↓↓↓

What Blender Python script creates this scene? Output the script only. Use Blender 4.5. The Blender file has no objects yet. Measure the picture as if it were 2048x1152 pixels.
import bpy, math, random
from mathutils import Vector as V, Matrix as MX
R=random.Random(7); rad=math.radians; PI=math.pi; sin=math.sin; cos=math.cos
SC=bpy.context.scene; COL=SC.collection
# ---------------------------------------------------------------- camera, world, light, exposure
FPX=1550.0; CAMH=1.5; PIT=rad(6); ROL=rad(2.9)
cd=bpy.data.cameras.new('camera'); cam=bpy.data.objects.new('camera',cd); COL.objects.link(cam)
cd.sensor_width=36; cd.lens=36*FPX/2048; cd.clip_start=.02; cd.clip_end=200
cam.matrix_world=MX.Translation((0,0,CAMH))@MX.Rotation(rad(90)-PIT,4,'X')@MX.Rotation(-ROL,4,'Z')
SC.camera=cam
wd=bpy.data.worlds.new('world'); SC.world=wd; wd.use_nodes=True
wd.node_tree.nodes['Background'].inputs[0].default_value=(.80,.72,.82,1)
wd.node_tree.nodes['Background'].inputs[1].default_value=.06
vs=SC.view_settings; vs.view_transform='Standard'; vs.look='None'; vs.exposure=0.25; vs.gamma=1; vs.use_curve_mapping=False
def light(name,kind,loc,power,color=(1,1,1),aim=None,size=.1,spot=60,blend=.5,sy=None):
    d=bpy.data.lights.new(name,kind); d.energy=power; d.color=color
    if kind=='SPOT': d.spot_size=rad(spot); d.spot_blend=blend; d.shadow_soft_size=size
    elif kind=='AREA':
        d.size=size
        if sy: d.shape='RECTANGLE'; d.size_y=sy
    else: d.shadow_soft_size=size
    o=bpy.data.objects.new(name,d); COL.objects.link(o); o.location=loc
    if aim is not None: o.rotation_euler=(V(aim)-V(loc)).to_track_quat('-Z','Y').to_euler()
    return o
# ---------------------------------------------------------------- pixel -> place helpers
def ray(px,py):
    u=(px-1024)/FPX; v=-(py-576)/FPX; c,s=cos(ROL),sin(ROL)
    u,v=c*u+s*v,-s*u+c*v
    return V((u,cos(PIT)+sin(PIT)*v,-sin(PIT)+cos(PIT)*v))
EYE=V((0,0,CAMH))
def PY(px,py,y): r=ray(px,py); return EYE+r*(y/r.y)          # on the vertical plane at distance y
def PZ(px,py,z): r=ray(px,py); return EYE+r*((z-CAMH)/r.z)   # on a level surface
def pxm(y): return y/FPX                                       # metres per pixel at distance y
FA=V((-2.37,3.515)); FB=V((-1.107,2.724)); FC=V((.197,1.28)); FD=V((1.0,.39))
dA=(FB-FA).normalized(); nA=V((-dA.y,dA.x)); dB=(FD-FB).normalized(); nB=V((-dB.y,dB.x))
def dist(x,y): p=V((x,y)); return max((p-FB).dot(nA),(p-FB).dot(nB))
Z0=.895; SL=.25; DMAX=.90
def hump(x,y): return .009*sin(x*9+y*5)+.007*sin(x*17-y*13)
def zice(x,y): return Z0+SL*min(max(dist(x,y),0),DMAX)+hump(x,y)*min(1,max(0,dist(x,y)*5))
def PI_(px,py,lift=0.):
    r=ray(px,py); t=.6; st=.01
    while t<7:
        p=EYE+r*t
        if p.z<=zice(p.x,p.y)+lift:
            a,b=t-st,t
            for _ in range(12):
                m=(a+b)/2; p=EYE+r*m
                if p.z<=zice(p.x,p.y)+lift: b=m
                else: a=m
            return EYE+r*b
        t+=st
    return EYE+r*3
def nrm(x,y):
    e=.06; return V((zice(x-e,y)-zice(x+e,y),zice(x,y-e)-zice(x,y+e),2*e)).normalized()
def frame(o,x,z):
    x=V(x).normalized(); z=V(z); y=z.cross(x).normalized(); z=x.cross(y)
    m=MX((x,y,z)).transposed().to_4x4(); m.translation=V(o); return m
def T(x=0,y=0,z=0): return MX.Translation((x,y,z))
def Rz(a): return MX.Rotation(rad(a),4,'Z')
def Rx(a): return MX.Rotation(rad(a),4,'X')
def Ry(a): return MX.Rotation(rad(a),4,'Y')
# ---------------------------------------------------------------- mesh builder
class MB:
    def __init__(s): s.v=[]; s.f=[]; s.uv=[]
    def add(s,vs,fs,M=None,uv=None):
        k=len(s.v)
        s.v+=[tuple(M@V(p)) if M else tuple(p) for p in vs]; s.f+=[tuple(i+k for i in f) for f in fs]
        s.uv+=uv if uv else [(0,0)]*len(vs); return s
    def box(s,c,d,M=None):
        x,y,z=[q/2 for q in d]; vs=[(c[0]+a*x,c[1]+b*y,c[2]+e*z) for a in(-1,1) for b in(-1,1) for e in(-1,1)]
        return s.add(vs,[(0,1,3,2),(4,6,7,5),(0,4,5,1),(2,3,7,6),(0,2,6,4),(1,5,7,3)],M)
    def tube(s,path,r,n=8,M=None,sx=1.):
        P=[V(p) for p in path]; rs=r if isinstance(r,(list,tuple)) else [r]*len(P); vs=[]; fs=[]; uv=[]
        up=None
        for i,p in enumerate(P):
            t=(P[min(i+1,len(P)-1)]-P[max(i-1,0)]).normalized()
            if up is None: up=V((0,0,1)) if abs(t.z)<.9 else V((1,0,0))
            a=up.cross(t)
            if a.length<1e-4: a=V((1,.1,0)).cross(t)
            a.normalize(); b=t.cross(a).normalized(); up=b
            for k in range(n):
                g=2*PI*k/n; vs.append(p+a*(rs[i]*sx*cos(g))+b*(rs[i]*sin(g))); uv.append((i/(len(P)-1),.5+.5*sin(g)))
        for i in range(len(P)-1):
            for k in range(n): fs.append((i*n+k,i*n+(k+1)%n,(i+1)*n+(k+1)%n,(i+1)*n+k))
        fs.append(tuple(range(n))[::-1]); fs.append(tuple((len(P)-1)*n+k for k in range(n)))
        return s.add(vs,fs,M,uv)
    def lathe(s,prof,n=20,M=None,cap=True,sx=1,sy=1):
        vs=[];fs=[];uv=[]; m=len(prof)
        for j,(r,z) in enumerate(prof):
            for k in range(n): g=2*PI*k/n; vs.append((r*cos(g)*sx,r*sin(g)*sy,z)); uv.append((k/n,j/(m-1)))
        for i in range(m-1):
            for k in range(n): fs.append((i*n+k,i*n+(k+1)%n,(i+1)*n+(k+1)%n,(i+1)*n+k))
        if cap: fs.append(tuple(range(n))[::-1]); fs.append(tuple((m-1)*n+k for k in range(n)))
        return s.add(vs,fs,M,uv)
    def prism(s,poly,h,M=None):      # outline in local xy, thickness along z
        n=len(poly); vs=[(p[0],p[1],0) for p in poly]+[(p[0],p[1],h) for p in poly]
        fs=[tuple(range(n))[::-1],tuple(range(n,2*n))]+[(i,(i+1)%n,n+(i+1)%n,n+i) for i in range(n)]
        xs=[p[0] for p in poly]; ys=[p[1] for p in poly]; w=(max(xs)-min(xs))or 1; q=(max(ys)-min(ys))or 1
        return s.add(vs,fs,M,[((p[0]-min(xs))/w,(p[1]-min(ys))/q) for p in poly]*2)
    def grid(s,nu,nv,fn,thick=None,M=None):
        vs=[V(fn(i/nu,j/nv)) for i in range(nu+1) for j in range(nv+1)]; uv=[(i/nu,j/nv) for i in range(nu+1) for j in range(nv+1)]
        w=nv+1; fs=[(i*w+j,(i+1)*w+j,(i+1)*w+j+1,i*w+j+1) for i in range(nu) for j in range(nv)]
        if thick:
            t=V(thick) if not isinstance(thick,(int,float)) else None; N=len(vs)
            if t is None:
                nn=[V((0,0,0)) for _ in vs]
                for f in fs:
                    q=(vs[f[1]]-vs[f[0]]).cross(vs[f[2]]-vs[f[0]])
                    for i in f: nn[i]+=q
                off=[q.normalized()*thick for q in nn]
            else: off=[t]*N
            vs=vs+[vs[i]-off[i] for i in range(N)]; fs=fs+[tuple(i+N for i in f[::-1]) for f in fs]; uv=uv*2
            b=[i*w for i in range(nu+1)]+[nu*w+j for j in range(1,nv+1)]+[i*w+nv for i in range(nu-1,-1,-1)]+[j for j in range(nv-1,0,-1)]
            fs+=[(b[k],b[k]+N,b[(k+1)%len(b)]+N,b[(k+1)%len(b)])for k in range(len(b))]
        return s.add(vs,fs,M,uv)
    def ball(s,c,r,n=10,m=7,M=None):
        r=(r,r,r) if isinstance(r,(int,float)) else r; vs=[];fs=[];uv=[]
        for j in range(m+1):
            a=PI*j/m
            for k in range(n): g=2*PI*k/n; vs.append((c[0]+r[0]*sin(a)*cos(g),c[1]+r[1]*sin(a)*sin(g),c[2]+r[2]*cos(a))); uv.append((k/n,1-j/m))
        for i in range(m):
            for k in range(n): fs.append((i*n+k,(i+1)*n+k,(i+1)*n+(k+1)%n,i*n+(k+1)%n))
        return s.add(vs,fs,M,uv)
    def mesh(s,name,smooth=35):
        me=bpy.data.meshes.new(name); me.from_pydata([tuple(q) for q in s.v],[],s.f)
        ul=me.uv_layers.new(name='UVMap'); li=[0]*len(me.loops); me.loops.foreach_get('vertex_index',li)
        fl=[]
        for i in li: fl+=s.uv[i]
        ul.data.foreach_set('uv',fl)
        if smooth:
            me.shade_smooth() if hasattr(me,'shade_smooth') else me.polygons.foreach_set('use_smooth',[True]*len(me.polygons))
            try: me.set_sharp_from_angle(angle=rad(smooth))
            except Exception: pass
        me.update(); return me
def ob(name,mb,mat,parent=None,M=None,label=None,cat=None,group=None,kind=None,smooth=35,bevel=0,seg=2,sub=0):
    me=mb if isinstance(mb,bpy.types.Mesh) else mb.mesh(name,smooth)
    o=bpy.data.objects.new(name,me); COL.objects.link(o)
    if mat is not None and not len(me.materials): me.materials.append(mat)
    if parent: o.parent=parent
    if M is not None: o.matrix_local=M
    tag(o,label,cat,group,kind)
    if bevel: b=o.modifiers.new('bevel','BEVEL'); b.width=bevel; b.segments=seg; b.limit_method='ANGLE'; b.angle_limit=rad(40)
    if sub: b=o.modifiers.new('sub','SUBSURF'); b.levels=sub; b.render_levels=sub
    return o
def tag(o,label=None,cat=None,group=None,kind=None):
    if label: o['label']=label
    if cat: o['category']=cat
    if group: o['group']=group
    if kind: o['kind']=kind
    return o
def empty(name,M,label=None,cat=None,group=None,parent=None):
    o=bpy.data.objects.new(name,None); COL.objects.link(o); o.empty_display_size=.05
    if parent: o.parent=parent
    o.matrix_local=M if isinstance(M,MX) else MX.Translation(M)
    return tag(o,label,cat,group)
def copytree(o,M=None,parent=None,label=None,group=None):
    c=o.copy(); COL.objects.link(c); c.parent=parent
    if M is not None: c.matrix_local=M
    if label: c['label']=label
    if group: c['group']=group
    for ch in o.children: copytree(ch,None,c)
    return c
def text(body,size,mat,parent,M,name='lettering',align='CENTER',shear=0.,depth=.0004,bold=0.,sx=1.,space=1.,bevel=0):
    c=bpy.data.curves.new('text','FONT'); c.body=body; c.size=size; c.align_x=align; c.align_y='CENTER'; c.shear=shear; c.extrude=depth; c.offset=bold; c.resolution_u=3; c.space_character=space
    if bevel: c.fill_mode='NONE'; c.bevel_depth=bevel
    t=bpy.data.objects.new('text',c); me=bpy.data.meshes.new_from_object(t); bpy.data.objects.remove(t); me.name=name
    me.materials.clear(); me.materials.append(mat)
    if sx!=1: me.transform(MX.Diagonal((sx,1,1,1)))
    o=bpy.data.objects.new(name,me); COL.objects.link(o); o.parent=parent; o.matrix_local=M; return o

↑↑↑

▸ Your task:
Pick out every line above that holds the word "objects" and copy it.

▸ Solution:
What Blender Python script creates this scene? Output the script only. Use Blender 4.5. The Blender file has no objects yet. Measure the picture as if it were 2048x1152 pixels.
cd=bpy.data.cameras.new('camera'); cam=bpy.data.objects.new('camera',cd); COL.objects.link(cam)
    o=bpy.data.objects.new(name,d); COL.objects.link(o); o.location=loc
    o=bpy.data.objects.new(name,me); COL.objects.link(o)
    o=bpy.data.objects.new(name,None); COL.objects.link(o); o.empty_display_size=.05
    c=o.copy(); COL.objects.link(c); c.parent=parent
    t=bpy.data.objects.new('text',c); me=bpy.data.meshes.new_from_object(t); bpy.data.objects.remove(t); me.name=name
    o=bpy.data.objects.new(name,me); COL.objects.link(o); o.parent=parent; o.matrix_local=M; return o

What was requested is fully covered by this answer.